* [SUPPLIED DATA]:
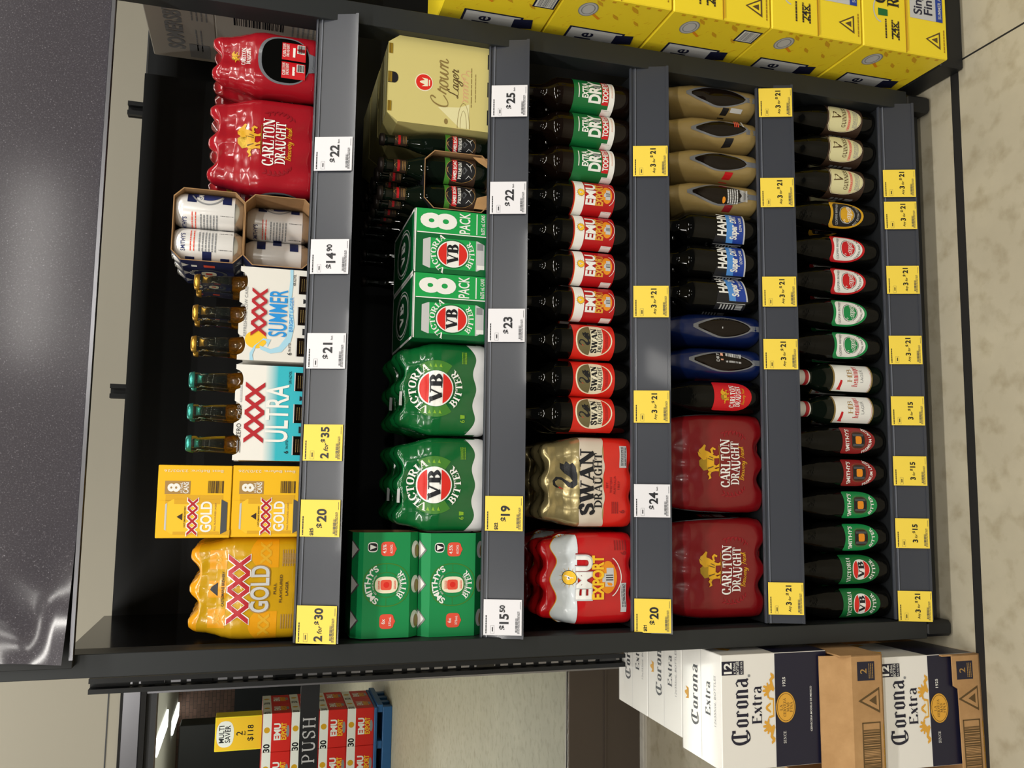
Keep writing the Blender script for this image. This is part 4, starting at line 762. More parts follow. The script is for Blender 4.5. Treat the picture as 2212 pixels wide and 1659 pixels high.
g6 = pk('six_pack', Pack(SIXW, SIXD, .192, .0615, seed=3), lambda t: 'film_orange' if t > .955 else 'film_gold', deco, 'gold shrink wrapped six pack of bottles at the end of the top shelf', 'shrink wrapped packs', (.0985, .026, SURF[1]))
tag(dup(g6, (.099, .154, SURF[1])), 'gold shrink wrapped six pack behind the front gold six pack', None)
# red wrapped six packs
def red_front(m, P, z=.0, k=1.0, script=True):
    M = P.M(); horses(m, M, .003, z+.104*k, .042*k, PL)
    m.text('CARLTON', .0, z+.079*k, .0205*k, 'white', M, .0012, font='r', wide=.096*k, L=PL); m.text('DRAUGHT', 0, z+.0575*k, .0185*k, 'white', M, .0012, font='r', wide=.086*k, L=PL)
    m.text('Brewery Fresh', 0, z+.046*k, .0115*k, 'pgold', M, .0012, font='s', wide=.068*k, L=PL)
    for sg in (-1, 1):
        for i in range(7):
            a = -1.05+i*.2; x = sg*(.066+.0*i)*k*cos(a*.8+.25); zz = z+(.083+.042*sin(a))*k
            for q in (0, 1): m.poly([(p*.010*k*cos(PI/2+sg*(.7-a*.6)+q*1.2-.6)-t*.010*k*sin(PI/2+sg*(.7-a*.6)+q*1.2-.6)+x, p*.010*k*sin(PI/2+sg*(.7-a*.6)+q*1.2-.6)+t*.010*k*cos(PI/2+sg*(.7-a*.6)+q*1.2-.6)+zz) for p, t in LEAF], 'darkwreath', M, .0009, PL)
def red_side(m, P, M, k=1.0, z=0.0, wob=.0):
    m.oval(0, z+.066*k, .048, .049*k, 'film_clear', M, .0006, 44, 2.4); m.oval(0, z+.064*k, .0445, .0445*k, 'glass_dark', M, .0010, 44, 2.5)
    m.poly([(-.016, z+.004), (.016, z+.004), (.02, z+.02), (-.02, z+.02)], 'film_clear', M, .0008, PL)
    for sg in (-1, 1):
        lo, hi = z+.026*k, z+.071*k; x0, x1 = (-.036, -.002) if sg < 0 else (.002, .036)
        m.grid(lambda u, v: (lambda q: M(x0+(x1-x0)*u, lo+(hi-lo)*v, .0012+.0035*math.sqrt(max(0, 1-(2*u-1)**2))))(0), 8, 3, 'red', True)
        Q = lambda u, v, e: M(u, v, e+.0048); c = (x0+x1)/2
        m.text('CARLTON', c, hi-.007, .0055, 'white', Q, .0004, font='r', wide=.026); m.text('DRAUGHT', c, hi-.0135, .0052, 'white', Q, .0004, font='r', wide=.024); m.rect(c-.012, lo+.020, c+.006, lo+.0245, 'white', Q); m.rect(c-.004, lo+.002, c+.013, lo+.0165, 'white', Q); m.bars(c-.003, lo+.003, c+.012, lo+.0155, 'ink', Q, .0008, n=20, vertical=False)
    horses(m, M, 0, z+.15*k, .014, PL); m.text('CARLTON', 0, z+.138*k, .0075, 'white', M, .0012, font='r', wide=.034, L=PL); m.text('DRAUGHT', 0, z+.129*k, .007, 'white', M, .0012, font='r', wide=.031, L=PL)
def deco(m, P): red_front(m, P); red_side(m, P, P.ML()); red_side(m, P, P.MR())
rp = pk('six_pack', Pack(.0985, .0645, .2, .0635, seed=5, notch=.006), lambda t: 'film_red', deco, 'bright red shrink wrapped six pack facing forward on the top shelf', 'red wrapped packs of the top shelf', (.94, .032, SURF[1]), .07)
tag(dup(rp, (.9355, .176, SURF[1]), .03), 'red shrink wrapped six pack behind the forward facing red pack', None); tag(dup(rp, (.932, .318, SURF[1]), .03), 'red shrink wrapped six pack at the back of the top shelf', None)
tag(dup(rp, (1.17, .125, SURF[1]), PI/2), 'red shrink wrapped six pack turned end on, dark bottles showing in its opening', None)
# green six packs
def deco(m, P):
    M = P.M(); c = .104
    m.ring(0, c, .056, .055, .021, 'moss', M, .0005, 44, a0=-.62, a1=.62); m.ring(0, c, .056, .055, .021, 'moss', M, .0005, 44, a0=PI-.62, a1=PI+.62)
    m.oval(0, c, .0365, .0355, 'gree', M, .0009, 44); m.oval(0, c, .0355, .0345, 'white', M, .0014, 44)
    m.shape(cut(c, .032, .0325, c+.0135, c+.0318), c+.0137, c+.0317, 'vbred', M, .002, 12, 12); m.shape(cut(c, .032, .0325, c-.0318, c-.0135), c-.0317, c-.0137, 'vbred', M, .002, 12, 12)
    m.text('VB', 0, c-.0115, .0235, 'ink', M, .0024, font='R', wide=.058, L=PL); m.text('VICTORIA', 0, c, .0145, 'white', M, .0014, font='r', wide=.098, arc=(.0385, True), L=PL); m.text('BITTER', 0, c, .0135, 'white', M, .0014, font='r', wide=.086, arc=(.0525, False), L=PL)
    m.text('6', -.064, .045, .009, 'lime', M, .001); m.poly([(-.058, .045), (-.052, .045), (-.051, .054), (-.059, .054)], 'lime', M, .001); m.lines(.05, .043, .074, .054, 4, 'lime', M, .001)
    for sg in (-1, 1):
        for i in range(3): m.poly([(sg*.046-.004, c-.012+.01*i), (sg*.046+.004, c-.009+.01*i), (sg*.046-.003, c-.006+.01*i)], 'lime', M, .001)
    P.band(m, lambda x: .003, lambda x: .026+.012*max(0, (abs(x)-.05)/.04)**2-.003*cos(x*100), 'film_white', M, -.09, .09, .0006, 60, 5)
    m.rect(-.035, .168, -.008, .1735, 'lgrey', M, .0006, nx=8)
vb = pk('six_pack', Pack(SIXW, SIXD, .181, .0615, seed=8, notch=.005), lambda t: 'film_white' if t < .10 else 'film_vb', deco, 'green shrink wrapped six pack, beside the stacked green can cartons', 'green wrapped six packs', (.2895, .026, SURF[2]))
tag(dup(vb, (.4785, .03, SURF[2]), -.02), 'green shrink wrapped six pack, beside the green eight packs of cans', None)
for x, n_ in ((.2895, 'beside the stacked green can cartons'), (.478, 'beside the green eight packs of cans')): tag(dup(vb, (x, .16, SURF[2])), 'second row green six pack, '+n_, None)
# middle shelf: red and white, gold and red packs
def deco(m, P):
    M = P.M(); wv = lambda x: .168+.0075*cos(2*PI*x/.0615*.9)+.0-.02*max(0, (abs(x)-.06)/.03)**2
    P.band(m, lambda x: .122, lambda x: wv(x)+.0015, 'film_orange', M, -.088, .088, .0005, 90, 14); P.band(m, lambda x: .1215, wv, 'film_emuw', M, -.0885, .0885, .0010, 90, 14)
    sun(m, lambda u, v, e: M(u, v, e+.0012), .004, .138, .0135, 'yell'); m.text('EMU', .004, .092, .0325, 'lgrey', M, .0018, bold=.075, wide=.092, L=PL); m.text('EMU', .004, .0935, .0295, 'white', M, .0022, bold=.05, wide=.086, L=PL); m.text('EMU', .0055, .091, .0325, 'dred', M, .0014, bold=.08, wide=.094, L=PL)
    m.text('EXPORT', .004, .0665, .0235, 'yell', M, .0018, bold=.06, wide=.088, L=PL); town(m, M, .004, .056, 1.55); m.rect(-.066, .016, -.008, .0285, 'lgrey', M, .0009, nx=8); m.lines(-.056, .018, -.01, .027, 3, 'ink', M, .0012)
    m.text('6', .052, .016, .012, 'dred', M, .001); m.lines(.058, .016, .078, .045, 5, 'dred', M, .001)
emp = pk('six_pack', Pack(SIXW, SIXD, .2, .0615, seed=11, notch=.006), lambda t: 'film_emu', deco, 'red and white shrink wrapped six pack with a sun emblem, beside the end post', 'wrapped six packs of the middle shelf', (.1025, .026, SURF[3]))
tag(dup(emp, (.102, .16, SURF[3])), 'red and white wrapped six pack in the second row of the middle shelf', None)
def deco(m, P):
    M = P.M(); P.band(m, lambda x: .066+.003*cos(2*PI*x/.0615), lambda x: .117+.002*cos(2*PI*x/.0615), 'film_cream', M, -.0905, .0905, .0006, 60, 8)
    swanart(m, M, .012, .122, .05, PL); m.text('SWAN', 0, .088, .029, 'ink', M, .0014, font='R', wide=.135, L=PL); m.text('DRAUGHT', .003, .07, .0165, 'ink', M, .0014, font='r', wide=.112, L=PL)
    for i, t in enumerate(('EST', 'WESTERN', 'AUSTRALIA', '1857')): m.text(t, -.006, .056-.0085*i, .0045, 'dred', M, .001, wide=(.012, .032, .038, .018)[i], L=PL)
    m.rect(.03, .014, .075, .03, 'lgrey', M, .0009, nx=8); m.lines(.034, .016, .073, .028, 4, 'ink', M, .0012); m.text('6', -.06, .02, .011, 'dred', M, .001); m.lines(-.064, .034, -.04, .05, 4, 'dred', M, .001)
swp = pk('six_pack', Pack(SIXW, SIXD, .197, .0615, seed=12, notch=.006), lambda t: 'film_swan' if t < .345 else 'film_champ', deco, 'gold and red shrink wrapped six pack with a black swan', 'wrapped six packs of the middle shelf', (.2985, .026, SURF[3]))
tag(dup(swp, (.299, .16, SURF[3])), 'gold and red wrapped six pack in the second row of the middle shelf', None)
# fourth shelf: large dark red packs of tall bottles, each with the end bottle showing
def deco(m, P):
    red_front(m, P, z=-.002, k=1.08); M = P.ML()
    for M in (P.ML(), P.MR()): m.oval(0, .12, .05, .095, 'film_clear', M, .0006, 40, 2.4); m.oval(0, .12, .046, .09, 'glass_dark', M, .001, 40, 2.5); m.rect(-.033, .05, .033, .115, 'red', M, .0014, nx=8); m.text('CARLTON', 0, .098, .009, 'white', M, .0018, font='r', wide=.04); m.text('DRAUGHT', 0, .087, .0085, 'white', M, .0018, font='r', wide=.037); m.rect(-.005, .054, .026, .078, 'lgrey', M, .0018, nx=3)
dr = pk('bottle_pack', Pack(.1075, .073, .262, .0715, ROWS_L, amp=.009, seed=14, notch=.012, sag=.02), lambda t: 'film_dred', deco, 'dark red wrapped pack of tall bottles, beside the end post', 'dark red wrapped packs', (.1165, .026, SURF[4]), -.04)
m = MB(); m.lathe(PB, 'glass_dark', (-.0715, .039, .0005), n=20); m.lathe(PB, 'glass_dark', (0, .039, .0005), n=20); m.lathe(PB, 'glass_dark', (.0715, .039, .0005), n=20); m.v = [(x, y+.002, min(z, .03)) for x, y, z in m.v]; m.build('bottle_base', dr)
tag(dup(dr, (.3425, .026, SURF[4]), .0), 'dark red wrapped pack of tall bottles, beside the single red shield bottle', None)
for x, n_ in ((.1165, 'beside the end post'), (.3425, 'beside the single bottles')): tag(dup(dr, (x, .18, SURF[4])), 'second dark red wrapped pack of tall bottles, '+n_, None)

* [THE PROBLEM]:
Using the material above, gather every line that includes "script".

* [CORRECT RESPONSE]:
Keep writing the Blender script for this image. This is part 4, starting at line 762. More parts follow. The script is for Blender 4.5. Treat the picture as 2212 pixels wide and 1659 pixels high.
def red_front(m, P, z=.0, k=1.0, script=True):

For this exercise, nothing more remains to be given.